Visiting APT, guests have a multifold experience combining the theatrical, environmental, artistic and a sense of community.

During a recent trip to the theater, the playlist included an afternoon performance of Shakespeare's "Much Ado About Nothing" and an evening presentation of the tragedy "Romeo and Juliet."

The 35th season continues through Nov. 9 and includes a diverse selection of plays from Shakespearean works to David Mamet and Oscar Wilde creations.

American Players Theatre, which got its start in 1979, presented "A Midsummer Night's Dream" as its first production in 1980.

APT's Up-The-Hill Theatre seats 1,148 people. To get to the venue, audience members must either walk a wooded path or take a van up the hilly slope. Once there, you feel as though you're really far away from it all. While watching a production, the air remains still and quiet and you easily hear the sounds of crickets and birds who dwell there.

"It's a fascinating place to be. There's really nothing to distract you except the stars and the view," the artistic director said.

DeVita said it's "a whole process" one embarks on when visiting APT.

"It calls on you to make an effort to drive there, park and then walk to the theater. It's a process that's physical, spiritual and emotional," she added. Cellphones rarely get a signal on the premises also, adding to the "otherworldly" environment.
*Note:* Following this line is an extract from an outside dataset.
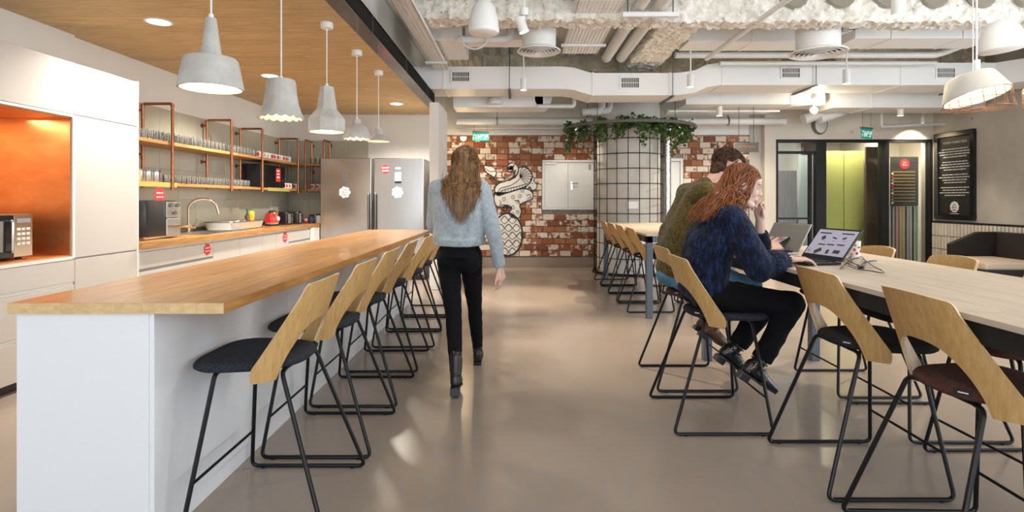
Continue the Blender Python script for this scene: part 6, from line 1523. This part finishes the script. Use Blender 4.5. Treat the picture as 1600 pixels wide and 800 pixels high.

People don't seem to mind putting in the effort it takes to enjoy their visit to the theater.

"And they really listen to the stories (on stage). They make that journey and take that hike up to the theater. They're into the whole experience," she said.

DeVita said audience members come from many areas, including Chicago, Northwest Indiana, other Wisconsin towns, Minnesota and Iowa. About 110,000 people visit annually from around the United States. APT also was nominated for a Tony Award for Outstanding Regional Theatre.

American Players Theatre attracts various demographics and also draws families. In addition to the theatrical experience, guests also may picnic on the grounds of the venue.

"This is a place for families. And there's a lot of tradition here," DeVita said, adding audience members often come to the theater with their families when they are kids and then bring their children.

For DeVita, who's been with the organization for the past 20 years, American Players Theatre long has been a "magical" place.